I have been reading background documents at Basel.int, the website of the Basel Convention Secretariat. I found a paper published by a consultant in a rapidly developing, high tech "Asian Tiger" country, which had some definitions for e-waste in the section on imports.
One of the legal thresholds in all environmental enforcement is trying to decide when something is a waste, and when it is a commodity. If you need one computer, and I send two half computers (which you make into one), is that a waste transaction? If I send two fully working computers, but you only asked for and needed one, which of the two is a waste?

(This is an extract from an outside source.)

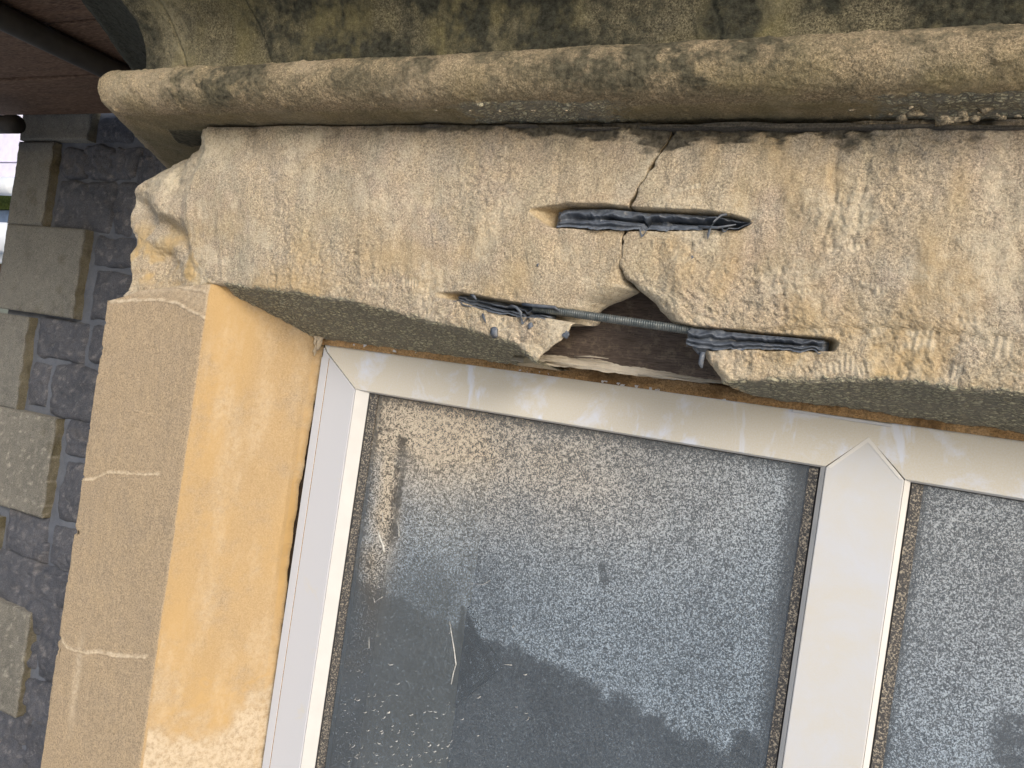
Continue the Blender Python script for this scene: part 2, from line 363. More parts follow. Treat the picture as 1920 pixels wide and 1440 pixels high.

This consulting paper proposed that any imported
computer which is more
than three years older than the manufactured
on date is a waste.
Think about that. Most of us use a computer for at LEAST two years. We may actually have bought it 6 months after the "manufactured on" date. If you spend a little time before taking it to the recycling center, another few months can go by. The recycling center might go a month between collections. Next, the recycler has to wipe the drive, check it out, to make sure it's good. Then the recycler needs time to assemble a full containerload. It takes several weeks to get the sea container over the ocean and into the port.
This definition creates a de facto world with NO SECONDARY MARKET.
Think about that. Who benefits from used cars, used clothes, repair shops... who buys in the secondary market?
Who is this new standard purporting to help?
I see a lot of young people with a fervent desire to save the rainforests, enlist in the green army, preserve the environment. I am still at one with that mission. But there is no excuse for friendly fire in this war to save the planet. Aim your guns at mining, aim your guns at bushmeat, aim your guns at whale hunters. This war on the used and secondary market is against the solid waste hierarchy, against the poor, and when we look back on this decade, the people who lied and said that 3 year old computer exports are ewaste are going to be just as guilty as the "Waste Makers" who plan obsolescence.
"Is anybody there? Does anybody care? Does anybody see what I see?"
I risk becoming angry and polarizing myself from environmentalists. We really need some professors and grad students to come and lift the lid on this arrogant white man's burden war on the poor BS.